Como muestra de análisis psicológico, este fragmento es sencillamente admirable. Ahora bien, no llega a las últimas consecuencias, ya que omite toda consideración de lo que ha sido llamado la gracia. La gracia es aquello que viene dado cuando el ser humano renuncia a su voluntad propia, y viene dado hasta el punto en que renuncia a esa voluntad propia, y se abandona paso a paso, en todo momento, a la voluntad de Dios. Por medio de la gracia se colma nuestro vacío, se refuerza todo lo que en nosotros era debilidad, nuestra depravación se transforma. Hay, claro está, pseudogracias, aparte de las auténticas gracias; por ejemplo, los súbitos accesos de fuerza que siguen a la propia devoción por alguna forma de idolatría política o moral.
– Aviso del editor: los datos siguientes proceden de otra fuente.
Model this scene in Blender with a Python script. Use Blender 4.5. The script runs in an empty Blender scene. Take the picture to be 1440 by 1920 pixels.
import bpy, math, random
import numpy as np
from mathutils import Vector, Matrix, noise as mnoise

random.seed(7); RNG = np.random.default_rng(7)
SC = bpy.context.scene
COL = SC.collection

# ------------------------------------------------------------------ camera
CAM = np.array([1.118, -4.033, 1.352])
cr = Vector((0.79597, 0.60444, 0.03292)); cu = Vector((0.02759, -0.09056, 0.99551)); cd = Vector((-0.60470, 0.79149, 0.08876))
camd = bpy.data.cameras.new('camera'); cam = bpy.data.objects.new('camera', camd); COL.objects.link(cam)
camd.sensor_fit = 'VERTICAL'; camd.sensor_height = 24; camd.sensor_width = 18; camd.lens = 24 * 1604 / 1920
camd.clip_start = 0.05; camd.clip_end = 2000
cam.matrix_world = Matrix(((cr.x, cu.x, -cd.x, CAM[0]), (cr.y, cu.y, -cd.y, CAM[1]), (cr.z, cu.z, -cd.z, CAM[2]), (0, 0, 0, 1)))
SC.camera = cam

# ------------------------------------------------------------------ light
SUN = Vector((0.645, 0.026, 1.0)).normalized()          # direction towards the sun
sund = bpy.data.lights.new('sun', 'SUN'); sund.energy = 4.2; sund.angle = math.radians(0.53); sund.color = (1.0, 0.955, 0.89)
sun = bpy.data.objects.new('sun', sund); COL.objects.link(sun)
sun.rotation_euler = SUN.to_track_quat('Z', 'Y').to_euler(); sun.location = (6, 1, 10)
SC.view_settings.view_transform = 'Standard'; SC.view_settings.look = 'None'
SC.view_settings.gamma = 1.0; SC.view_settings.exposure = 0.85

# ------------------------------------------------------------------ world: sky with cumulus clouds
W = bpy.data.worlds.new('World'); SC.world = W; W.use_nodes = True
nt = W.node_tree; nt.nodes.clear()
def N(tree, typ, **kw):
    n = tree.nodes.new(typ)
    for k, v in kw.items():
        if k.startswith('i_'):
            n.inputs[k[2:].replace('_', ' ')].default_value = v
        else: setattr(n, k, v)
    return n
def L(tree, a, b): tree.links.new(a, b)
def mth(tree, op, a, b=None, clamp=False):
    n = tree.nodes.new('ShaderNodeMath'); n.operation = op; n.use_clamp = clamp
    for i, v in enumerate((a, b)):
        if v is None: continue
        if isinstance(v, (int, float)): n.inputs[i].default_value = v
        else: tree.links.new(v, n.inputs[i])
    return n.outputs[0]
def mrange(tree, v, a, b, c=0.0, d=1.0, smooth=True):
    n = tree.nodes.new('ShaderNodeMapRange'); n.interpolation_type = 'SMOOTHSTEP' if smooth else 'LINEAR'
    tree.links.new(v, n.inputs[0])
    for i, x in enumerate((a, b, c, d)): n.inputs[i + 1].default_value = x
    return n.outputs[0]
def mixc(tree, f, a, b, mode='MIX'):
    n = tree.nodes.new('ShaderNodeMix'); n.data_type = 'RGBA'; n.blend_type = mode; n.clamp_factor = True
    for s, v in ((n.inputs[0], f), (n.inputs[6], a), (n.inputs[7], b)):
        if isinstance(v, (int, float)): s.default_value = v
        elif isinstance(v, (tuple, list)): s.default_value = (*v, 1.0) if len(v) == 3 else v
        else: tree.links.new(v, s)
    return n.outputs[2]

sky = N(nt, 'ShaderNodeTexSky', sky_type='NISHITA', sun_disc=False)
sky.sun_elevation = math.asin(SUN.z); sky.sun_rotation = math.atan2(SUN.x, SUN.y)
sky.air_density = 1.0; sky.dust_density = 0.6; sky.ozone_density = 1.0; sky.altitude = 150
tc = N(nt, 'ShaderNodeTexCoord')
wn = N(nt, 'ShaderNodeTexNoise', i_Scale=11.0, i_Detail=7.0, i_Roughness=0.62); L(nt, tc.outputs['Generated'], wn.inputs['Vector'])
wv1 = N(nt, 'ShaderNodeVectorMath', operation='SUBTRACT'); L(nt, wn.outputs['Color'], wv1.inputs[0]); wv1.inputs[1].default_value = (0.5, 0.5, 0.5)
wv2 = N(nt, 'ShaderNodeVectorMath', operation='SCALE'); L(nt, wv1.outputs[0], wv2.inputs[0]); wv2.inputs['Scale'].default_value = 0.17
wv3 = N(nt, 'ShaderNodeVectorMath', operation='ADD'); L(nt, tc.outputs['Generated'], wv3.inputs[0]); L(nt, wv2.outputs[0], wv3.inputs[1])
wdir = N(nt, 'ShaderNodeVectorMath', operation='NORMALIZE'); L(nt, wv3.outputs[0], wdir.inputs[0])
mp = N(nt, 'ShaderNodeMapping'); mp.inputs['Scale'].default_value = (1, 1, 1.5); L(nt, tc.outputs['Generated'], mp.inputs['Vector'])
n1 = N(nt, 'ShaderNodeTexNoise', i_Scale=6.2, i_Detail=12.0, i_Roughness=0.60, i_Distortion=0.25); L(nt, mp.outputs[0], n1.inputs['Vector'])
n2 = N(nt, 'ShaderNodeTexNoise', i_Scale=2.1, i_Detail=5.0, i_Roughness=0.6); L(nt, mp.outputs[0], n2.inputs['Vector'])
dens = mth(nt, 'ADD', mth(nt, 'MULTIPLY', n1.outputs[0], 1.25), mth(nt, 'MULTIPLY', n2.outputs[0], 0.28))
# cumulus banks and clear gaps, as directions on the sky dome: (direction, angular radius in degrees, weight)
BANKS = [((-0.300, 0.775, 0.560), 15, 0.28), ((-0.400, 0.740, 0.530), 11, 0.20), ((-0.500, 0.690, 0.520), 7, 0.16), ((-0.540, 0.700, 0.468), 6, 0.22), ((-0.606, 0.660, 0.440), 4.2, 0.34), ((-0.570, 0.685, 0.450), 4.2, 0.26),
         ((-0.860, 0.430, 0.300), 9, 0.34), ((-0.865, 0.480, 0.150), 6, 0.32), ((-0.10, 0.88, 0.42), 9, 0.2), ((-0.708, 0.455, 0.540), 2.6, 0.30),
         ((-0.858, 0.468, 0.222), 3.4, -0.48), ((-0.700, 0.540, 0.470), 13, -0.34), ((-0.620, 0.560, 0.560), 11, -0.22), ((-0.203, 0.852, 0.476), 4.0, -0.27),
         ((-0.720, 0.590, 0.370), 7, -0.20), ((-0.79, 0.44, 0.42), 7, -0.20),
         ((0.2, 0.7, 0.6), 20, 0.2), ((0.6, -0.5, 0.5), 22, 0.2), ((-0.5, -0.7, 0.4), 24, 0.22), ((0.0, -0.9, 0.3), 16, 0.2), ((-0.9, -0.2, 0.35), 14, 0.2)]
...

Distinguir entre la gracia verdadera y la falsa gracia es a menudo difícil; ahora bien, a medida que el tiempo y las circunstancias revelan en su plena extensión las consecuencias que tiene sobre la personalidad en conjunto, la discriminación es posible incluso para aquellos observadores que no tienen especiales dotes de observación. Donde la gracia es genuinamente «sobrenatural», una simple mejora en un aspecto de la persona no tiene por compensación la atrofia o el deterioro de otro aspecto. La virtud se alcanza sin tener que pagar por la dureza, el fanatismo, la falta de caridad y el orgullo espiritual, que son las consecuencias ordinarias de una trayectoria de estoicismo en la mejora de uno mismo por medio del esfuerzo personal, ya sea sin ayuda o con el refuerzo de las pseudogracias que son otorgadas cuando el individuo se dedica a una causa, que no es Dios, sino solamente una mera proyección de alguna de sus ideas predilectas. La adoración idólatra de los valores éticos en sí mismos y por sí mismos termina por derrotar a su propio objeto, y lo derrota no sólo, tal como insiste Arnold con acierto, porque exista una carencia de vigilancia en todos los aspectos, sino también y sobre todo porque incluso la forma más elevada de idolatría moral tiende a eclipsar a Dios, y a ser garantía positiva de que el idólatra fracasará en su intento por alcanzar el conocimiento unitivo de la Realidad.